Seamanship Quotation

“In political activity, then, men sail a boundless and bottomless sea; there is neither harbour for shelter nor floor for anchorage, neither starting-place nor appointed destination.”
— from Michael Oakeshott's
Political Education” (1951)

Thursday, November 20, 2014

Will Ontario stick with Barack Obama?

Never before has the White House emerged as the principal protectionist actor in a trade dispute with Canada. Other presidents have been negligent or looked the other way when legislators or state politicians growled: “America First!” Yet here we are, after 25 years of mutual progress under a comprehensive free trade agreement, facing a President entirely free — and seemingly inclined — to disrespect the American logic and agreed rules of the biggest bilateral trade treaty in the world, not in concert with but in defiance of both houses of the US Congress.

Not since the cocky final year of Jack Kennedy’s presidency has a US president come as close to getting personal — and nasty — toward his Canadian ally.

Could Obama’s looming inclination to kill the Keystone XL oil pipeline defeat Harper in next year’s election? Could Obama actually scratch his seven-year itch?

Excuse me; I’m getting personal.

Sure, I’d be dismayed if my favorite conservative Democrat sided with the Save-the-World-from-Canada capitalists in California and the Tea Party Democrats who think gumming up markets generally is a progressive idea.

The mystery of the moment, however, is whether Obama is prepared to humiliate Harper and whether Harper must look the other way or should personally start building a decent line of defense, especially in Ontario, against a well-liked lame duck President.

One decision that giant Ontario can’t avoid is deciding who wins Canada’s next election. Prime ministers usually come from elsewhere but they’re all made here. And as attentive followers of American tastes and power politics, Ontario’s influential voices want to be seen as favoring prime ministers that don’t irritate America’s giants, especially presidents without Southern accents.

(Questioning the soundness of White House Texans has helped elect prime ministers.

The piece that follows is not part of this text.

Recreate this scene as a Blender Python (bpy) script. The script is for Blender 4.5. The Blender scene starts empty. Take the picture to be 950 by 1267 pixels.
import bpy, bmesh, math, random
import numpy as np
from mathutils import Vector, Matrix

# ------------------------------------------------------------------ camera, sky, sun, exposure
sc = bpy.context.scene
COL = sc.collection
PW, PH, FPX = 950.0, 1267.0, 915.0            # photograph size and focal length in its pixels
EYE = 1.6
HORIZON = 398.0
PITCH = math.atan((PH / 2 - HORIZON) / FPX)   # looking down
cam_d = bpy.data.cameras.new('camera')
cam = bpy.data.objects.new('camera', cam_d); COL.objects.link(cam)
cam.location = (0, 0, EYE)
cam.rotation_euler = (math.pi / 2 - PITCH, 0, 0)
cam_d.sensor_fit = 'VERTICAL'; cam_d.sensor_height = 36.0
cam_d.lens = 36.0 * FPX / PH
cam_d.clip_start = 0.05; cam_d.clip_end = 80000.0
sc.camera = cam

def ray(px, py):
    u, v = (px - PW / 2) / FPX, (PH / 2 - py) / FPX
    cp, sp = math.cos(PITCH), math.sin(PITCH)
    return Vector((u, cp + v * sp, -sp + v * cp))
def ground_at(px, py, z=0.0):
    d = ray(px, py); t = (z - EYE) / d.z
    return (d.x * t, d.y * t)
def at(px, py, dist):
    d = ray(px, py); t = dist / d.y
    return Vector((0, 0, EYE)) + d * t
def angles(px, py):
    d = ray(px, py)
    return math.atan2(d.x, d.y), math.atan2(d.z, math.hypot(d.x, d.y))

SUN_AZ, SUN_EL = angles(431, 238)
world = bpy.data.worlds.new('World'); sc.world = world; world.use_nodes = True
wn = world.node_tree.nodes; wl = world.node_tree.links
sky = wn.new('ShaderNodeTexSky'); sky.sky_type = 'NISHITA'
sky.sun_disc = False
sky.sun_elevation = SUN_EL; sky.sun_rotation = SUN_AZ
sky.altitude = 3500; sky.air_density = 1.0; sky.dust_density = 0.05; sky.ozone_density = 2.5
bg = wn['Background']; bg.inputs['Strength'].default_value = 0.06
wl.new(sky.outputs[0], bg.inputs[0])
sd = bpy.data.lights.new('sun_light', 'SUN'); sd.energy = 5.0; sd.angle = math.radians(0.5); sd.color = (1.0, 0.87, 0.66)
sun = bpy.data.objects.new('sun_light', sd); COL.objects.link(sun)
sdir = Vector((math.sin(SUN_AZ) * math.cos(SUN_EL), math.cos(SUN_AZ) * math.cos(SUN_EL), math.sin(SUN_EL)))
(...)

On the other hand, being dismissed by Obama’s White House could have cost Harper his majority in 2011. Happily, on every dangerous file from spying on fellow citizens to fighting the Great Recession and using military force overseas, Harper’s been Obama’s helpmate — a leaden Joe Biden, who also knows he has no votes of his own.)

Changing the subject has been Harper’s preferred way of responding to trouble, but will it do if Keystone is formally rejected? Must the old rules against an aggressive Canadian Prime Minister be honored in this case?

Failing big in front of the world on a “no brainer” isn’t what competent leaders do. Harper must already see that the likeable Liberal leader Justin Trudeau and the idling Laurentian machine will place all the blame on Harper, the Climate Denier who’s now doing to Canada’s brand what Rob Ford did to Toronto.

Harper would be well advised to more vigorously and persistently defend Canada’s position in speeches and in interviews here, and, in the United States, attack the new protectionism swarming around the President. Shrugging that Obama won’t be President forever won’t reduce the damage; it won’t diminish Obama’s now-inflated credibility in Canada.

Obama can’t open US national parks to oil and natural gas fracking projects, permit soaring US coal and oil exports, promise to keep prices down at the pump, and, at the same time, precipitate a possible energy investment recession in Canada to pad his green presidential legacy — unless Canada turns the other cheek.

New York Times columnist David Brooks hints at what’s happening to Barack Obama’s reputation within the burgeoning moderate center of American politics. If moderates in America’s leadership are openly questioning Barack Obama’s moderation, surely moderate Ontario will give their Prime Minister a hearing as the champion of a trade union under assault in the White House.